OBJECTIVE: Will you quote all of the entries, word for word?

RECORDS FOR THIS TASK:
######

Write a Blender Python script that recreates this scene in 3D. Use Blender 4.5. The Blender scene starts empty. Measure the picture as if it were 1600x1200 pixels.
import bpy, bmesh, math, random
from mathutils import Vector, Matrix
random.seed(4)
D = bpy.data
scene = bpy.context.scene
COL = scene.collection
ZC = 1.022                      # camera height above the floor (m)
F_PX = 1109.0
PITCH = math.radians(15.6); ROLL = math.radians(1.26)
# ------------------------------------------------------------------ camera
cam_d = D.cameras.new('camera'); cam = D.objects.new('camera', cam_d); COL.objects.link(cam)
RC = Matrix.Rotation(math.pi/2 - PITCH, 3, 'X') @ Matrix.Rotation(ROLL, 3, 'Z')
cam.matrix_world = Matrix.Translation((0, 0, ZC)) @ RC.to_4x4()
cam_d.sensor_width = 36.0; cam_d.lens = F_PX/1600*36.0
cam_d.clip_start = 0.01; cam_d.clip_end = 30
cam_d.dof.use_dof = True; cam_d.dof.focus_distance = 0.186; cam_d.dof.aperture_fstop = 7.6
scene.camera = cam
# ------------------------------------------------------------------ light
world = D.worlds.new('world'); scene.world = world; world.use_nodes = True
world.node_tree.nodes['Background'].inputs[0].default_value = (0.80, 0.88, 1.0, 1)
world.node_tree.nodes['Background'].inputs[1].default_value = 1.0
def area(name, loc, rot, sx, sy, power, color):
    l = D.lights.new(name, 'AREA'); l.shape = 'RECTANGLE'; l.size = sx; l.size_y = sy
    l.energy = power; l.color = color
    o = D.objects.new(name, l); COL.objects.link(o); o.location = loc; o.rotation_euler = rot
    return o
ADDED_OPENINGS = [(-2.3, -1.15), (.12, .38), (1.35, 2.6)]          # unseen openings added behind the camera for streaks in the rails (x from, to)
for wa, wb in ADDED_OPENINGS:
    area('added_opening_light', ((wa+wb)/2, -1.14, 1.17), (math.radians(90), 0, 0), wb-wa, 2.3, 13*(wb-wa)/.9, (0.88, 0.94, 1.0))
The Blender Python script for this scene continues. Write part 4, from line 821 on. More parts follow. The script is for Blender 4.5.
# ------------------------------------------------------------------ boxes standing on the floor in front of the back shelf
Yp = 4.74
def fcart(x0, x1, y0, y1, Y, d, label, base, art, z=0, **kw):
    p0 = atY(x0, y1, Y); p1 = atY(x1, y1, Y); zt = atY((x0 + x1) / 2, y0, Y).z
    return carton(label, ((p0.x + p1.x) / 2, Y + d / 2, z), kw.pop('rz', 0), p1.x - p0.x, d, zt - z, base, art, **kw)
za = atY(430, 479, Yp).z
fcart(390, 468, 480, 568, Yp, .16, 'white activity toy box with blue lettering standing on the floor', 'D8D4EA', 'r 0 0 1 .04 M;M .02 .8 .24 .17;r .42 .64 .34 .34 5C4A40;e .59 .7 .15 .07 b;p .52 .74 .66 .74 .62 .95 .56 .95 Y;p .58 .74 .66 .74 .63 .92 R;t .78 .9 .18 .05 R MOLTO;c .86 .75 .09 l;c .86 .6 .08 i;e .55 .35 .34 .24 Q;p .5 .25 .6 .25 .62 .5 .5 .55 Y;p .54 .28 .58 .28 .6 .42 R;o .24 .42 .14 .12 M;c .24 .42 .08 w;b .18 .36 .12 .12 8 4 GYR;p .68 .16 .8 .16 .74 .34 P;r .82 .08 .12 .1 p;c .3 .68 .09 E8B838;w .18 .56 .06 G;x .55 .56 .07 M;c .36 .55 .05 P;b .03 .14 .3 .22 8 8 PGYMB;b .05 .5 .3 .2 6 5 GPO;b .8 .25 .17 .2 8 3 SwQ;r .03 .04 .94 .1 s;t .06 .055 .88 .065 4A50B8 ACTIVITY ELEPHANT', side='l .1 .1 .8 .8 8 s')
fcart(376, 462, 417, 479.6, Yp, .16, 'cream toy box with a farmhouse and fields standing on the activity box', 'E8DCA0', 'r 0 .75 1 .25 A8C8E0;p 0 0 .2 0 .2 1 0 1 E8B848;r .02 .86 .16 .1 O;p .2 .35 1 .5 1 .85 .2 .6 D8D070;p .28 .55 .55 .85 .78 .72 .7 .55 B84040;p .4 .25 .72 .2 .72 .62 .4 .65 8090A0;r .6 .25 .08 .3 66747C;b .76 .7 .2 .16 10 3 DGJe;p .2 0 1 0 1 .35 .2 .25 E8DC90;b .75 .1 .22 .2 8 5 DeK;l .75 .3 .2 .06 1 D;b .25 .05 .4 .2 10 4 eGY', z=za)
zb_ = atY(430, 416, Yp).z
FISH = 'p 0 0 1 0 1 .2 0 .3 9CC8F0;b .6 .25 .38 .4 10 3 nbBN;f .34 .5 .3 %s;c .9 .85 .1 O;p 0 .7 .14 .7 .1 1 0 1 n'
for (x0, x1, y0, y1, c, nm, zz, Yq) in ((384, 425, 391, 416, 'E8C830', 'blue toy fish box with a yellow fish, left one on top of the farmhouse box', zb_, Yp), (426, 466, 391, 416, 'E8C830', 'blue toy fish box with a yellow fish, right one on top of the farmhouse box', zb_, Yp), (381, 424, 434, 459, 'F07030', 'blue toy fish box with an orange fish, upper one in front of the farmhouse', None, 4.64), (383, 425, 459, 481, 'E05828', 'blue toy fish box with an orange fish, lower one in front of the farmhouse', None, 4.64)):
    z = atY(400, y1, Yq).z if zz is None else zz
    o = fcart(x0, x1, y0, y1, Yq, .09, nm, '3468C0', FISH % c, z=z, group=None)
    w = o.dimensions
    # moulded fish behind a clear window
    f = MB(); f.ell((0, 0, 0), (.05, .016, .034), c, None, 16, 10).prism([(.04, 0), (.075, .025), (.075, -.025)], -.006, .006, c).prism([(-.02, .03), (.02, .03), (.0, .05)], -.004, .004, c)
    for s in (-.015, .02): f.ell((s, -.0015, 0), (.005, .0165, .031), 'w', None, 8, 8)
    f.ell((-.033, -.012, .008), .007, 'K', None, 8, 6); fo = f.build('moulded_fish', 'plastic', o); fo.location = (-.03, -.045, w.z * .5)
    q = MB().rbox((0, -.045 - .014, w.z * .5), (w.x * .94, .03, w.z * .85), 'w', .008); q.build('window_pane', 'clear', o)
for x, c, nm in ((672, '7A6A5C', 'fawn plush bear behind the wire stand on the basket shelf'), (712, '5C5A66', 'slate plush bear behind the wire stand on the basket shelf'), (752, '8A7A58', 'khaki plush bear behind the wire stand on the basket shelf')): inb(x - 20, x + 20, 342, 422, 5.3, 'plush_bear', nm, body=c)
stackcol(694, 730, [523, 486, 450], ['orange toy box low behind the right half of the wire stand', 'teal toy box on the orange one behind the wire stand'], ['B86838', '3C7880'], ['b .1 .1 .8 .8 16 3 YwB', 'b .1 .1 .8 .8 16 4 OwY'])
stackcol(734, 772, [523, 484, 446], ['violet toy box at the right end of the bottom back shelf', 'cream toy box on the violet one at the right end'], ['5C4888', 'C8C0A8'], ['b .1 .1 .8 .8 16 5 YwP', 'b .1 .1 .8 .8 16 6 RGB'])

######

CORRECT RESULT:
Write a Blender Python script that recreates this scene in 3D. Use Blender 4.5. The Blender scene starts empty. Measure the picture as if it were 1600x1200 pixels.
import bpy, bmesh, math, random
from mathutils import Vector, Matrix
random.seed(4)
D = bpy.data
scene = bpy.context.scene
COL = scene.collection
ZC = 1.022                      # camera height above the floor (m)
F_PX = 1109.0
PITCH = math.radians(15.6); ROLL = math.radians(1.26)
# ------------------------------------------------------------------ camera
cam_d = D.cameras.new('camera'); cam = D.objects.new('camera', cam_d); COL.objects.link(cam)
RC = Matrix.Rotation(math.pi/2 - PITCH, 3, 'X') @ Matrix.Rotation(ROLL, 3, 'Z')
cam.matrix_world = Matrix.Translation((0, 0, ZC)) @ RC.to_4x4()
cam_d.sensor_width = 36.0; cam_d.lens = F_PX/1600*36.0
cam_d.clip_start = 0.01; cam_d.clip_end = 30
cam_d.dof.use_dof = True; cam_d.dof.focus_distance = 0.186; cam_d.dof.aperture_fstop = 7.6
scene.camera = cam
# ------------------------------------------------------------------ light
world = D.worlds.new('world'); scene.world = world; world.use_nodes = True
world.node_tree.nodes['Background'].inputs[0].default_value = (0.80, 0.88, 1.0, 1)
world.node_tree.nodes['Background'].inputs[1].default_value = 1.0
def area(name, loc, rot, sx, sy, power, color):
    l = D.lights.new(name, 'AREA'); l.shape = 'RECTANGLE'; l.size = sx; l.size_y = sy
    l.energy = power; l.color = color
    o = D.objects.new(name, l); COL.objects.link(o); o.location = loc; o.rotation_euler = rot
    return o
ADDED_OPENINGS = [(-2.3, -1.15), (.12, .38), (1.35, 2.6)]          # unseen openings added behind the camera for streaks in the rails (x from, to)
for wa, wb in ADDED_OPENINGS:
    area('added_opening_light', ((wa+wb)/2, -1.14, 1.17), (math.radians(90), 0, 0), wb-wa, 2.3, 13*(wb-wa)/.9, (0.88, 0.94, 1.0))
The Blender Python script for this scene continues. Write part 4, from line 821 on. More parts follow. The script is for Blender 4.5.
# ------------------------------------------------------------------ boxes standing on the floor in front of the back shelf
Yp = 4.74
def fcart(x0, x1, y0, y1, Y, d, label, base, art, z=0, **kw):
    p0 = atY(x0, y1, Y); p1 = atY(x1, y1, Y); zt = atY((x0 + x1) / 2, y0, Y).z
    return carton(label, ((p0.x + p1.x) / 2, Y + d / 2, z), kw.pop('rz', 0), p1.x - p0.x, d, zt - z, base, art, **kw)
za = atY(430, 479, Yp).z
fcart(390, 468, 480, 568, Yp, .16, 'white activity toy box with blue lettering standing on the floor', 'D8D4EA', 'r 0 0 1 .04 M;M .02 .8 .24 .17;r .42 .64 .34 .34 5C4A40;e .59 .7 .15 .07 b;p .52 .74 .66 .74 .62 .95 .56 .95 Y;p .58 .74 .66 .74 .63 .92 R;t .78 .9 .18 .05 R MOLTO;c .86 .75 .09 l;c .86 .6 .08 i;e .55 .35 .34 .24 Q;p .5 .25 .6 .25 .62 .5 .5 .55 Y;p .54 .28 .58 .28 .6 .42 R;o .24 .42 .14 .12 M;c .24 .42 .08 w;b .18 .36 .12 .12 8 4 GYR;p .68 .16 .8 .16 .74 .34 P;r .82 .08 .12 .1 p;c .3 .68 .09 E8B838;w .18 .56 .06 G;x .55 .56 .07 M;c .36 .55 .05 P;b .03 .14 .3 .22 8 8 PGYMB;b .05 .5 .3 .2 6 5 GPO;b .8 .25 .17 .2 8 3 SwQ;r .03 .04 .94 .1 s;t .06 .055 .88 .065 4A50B8 ACTIVITY ELEPHANT', side='l .1 .1 .8 .8 8 s')
fcart(376, 462, 417, 479.6, Yp, .16, 'cream toy box with a farmhouse and fields standing on the activity box', 'E8DCA0', 'r 0 .75 1 .25 A8C8E0;p 0 0 .2 0 .2 1 0 1 E8B848;r .02 .86 .16 .1 O;p .2 .35 1 .5 1 .85 .2 .6 D8D070;p .28 .55 .55 .85 .78 .72 .7 .55 B84040;p .4 .25 .72 .2 .72 .62 .4 .65 8090A0;r .6 .25 .08 .3 66747C;b .76 .7 .2 .16 10 3 DGJe;p .2 0 1 0 1 .35 .2 .25 E8DC90;b .75 .1 .22 .2 8 5 DeK;l .75 .3 .2 .06 1 D;b .25 .05 .4 .2 10 4 eGY', z=za)
zb_ = atY(430, 416, Yp).z
FISH = 'p 0 0 1 0 1 .2 0 .3 9CC8F0;b .6 .25 .38 .4 10 3 nbBN;f .34 .5 .3 %s;c .9 .85 .1 O;p 0 .7 .14 .7 .1 1 0 1 n'
for (x0, x1, y0, y1, c, nm, zz, Yq) in ((384, 425, 391, 416, 'E8C830', 'blue toy fish box with a yellow fish, left one on top of the farmhouse box', zb_, Yp), (426, 466, 391, 416, 'E8C830', 'blue toy fish box with a yellow fish, right one on top of the farmhouse box', zb_, Yp), (381, 424, 434, 459, 'F07030', 'blue toy fish box with an orange fish, upper one in front of the farmhouse', None, 4.64), (383, 425, 459, 481, 'E05828', 'blue toy fish box with an orange fish, lower one in front of the farmhouse', None, 4.64)):
    z = atY(400, y1, Yq).z if zz is None else zz
    o = fcart(x0, x1, y0, y1, Yq, .09, nm, '3468C0', FISH % c, z=z, group=None)
    w = o.dimensions
    # moulded fish behind a clear window
    f = MB(); f.ell((0, 0, 0), (.05, .016, .034), c, None, 16, 10).prism([(.04, 0), (.075, .025), (.075, -.025)], -.006, .006, c).prism([(-.02, .03), (.02, .03), (.0, .05)], -.004, .004, c)
    for s in (-.015, .02): f.ell((s, -.0015, 0), (.005, .0165, .031), 'w', None, 8, 8)
    f.ell((-.033, -.012, .008), .007, 'K', None, 8, 6); fo = f.build('moulded_fish', 'plastic', o); fo.location = (-.03, -.045, w.z * .5)
    q = MB().rbox((0, -.045 - .014, w.z * .5), (w.x * .94, .03, w.z * .85), 'w', .008); q.build('window_pane', 'clear', o)
for x, c, nm in ((672, '7A6A5C', 'fawn plush bear behind the wire stand on the basket shelf'), (712, '5C5A66', 'slate plush bear behind the wire stand on the basket shelf'), (752, '8A7A58', 'khaki plush bear behind the wire stand on the basket shelf')): inb(x - 20, x + 20, 342, 422, 5.3, 'plush_bear', nm, body=c)
stackcol(694, 730, [523, 486, 450], ['orange toy box low behind the right half of the wire stand', 'teal toy box on the orange one behind the wire stand'], ['B86838', '3C7880'], ['b .1 .1 .8 .8 16 3 YwB', 'b .1 .1 .8 .8 16 4 OwY'])
stackcol(734, 772, [523, 484, 446], ['violet toy box at the right end of the bottom back shelf', 'cream toy box on the violet one at the right end'], ['5C4888', 'C8C0A8'], ['b .1 .1 .8 .8 16 5 YwP', 'b .1 .1 .8 .8 16 6 RGB'])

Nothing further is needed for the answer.